Now to the second point.

Let’s take the “out of context” bit into context strictly from the point of view of the concept of a divine deity. Religion – any religion – is supposed to govern mankind till the end of time. Its holy scripture is supposed to be the word of the creator; an unalterable, preset text that is supposed to be the guideline, till the deity decides to call it a day. Does it seem reasonable that something that was supposed to guide man till the afterlife is left to human interpretation – especially when it deals with something as brutally sensitive as killing another human being – and is left so ambiguous such that one can’t even find five of its followers who would agree on every single one of its aspects? You have a gazillion interpretations originating from a scripture that is supposed to guide the average man, with an average mind who will not delve into 1500 years of history or go through infinite volumes of literature before interpreting when killing another human being is justified and when it isn’t.

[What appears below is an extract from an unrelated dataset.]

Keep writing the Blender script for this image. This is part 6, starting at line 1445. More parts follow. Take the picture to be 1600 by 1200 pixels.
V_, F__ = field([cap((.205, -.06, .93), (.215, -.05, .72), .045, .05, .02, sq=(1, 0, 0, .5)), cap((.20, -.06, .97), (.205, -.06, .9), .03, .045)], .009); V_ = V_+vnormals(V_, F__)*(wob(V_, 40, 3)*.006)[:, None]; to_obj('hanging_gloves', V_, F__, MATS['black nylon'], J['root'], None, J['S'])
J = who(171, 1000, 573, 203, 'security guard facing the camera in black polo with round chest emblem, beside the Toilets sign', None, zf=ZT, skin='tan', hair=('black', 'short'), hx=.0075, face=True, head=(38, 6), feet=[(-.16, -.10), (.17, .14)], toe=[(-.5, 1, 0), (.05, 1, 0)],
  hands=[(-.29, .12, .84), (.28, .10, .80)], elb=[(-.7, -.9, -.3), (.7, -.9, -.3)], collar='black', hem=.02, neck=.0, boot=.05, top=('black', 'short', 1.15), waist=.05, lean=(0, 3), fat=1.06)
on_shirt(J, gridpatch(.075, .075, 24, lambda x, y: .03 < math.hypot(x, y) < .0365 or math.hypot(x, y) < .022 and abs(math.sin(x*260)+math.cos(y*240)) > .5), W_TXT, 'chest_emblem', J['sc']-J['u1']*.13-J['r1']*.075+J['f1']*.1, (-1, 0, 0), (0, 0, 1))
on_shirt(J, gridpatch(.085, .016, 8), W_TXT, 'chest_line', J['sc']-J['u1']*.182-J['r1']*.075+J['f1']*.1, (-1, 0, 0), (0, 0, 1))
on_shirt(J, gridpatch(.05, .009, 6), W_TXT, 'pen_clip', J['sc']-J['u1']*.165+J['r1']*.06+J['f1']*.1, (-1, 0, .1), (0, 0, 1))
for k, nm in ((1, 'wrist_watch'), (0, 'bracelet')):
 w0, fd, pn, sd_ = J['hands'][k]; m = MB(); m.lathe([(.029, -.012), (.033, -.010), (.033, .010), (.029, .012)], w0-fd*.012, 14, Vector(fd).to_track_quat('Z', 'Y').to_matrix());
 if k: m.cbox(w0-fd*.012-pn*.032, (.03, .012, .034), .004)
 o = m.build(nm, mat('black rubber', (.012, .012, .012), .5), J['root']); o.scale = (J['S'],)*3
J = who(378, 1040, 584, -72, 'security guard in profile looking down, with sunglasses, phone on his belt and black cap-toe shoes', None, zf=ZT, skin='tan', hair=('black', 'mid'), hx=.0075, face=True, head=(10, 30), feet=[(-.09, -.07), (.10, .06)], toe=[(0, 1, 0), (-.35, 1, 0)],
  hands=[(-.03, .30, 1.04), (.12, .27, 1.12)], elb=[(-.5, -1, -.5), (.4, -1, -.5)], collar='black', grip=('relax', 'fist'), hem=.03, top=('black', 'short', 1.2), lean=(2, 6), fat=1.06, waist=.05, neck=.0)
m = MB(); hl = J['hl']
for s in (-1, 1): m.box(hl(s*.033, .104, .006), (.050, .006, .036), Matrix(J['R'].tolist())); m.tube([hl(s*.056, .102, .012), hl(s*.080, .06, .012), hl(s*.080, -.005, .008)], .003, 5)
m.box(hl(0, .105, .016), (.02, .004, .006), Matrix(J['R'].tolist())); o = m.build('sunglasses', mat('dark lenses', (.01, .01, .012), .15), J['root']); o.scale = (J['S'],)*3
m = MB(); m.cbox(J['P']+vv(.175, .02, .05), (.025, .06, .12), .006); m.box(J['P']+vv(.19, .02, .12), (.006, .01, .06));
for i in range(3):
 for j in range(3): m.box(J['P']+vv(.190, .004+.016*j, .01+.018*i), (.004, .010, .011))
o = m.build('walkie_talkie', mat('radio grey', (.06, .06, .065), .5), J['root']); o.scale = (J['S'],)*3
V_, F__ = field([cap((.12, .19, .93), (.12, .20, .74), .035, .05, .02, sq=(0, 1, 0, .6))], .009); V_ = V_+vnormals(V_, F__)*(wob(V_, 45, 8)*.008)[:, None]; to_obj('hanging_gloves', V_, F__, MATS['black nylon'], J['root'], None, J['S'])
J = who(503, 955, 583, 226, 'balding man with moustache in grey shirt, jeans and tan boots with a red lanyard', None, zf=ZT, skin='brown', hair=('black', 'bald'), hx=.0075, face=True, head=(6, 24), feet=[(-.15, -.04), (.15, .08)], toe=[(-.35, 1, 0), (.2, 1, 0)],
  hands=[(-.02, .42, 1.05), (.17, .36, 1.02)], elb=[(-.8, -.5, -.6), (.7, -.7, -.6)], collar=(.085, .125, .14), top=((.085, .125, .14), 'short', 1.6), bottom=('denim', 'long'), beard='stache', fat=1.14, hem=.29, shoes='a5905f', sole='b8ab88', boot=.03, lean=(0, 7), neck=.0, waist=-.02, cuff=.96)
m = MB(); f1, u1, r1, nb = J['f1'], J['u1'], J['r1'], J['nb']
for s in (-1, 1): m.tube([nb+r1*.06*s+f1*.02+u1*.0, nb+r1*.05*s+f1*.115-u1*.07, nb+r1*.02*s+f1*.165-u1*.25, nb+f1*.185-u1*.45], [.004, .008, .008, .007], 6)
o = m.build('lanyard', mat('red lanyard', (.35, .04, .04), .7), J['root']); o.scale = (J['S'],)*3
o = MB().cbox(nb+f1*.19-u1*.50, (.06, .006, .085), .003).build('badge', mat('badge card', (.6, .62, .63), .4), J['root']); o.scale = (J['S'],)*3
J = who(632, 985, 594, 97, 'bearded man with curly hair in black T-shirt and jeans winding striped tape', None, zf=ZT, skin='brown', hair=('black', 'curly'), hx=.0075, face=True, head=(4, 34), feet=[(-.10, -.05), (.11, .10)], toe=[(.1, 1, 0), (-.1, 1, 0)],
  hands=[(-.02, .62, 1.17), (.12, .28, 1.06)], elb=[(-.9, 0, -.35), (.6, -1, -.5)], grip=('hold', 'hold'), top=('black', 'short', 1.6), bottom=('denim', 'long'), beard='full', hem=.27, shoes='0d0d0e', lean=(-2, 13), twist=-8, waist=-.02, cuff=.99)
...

If the propagators really wanted to ensure that everything remains contextual, how hard was it to drop a line saying it? (There is no command declaring that: hang on, you can kill the ‘non-believers’ now but make sure you don’t do so in 2012 – when humanity would be aware of the repugnance of the act) If the propagators really wanted to make sure that the peaceful verses – most from the time at Makkah – last forever, why would they introduce the ‘Al-Nasikh-Wal-Mansukh’ doctrine of abrogation and then ensure that the commands preaching violence chronologically followed the commands of peace? If the propagators really wanted to promote harmony, why would they use provocative language asking the ‘true believers’ to cut off the finger tips of non-believers for instance or claiming how they can never be friends with the Jews and Christians or else they would be one of them?

Moving on to the third point.

Don’t you think the propagators of the religion – those that were ostensibly fighting against the norms with the new ideology anyway– should have risen up against the repulsive practices? If you’re discouraging the possession of slaves and slave girls, why would you own any of them yourself? If you’re discouraging violence, why would you use it to propagate your ideology? And if you’re carving out a code for all the future generations to come why would you bow down to the norms of the time – any norm –at all?

Condemning violence but remaining shushed about its roots is not only hypocritical but pointless if you actually want to uproot the cause. 810 million people have been killed in the name of religion throughout human history, and lives are being taken every single day in our neck of the woods in the name of the ‘religion of peace’. Considering the response to last week’s piece there are many who are categorically against this ignorance – how long do all of you plan on remaining silent about it?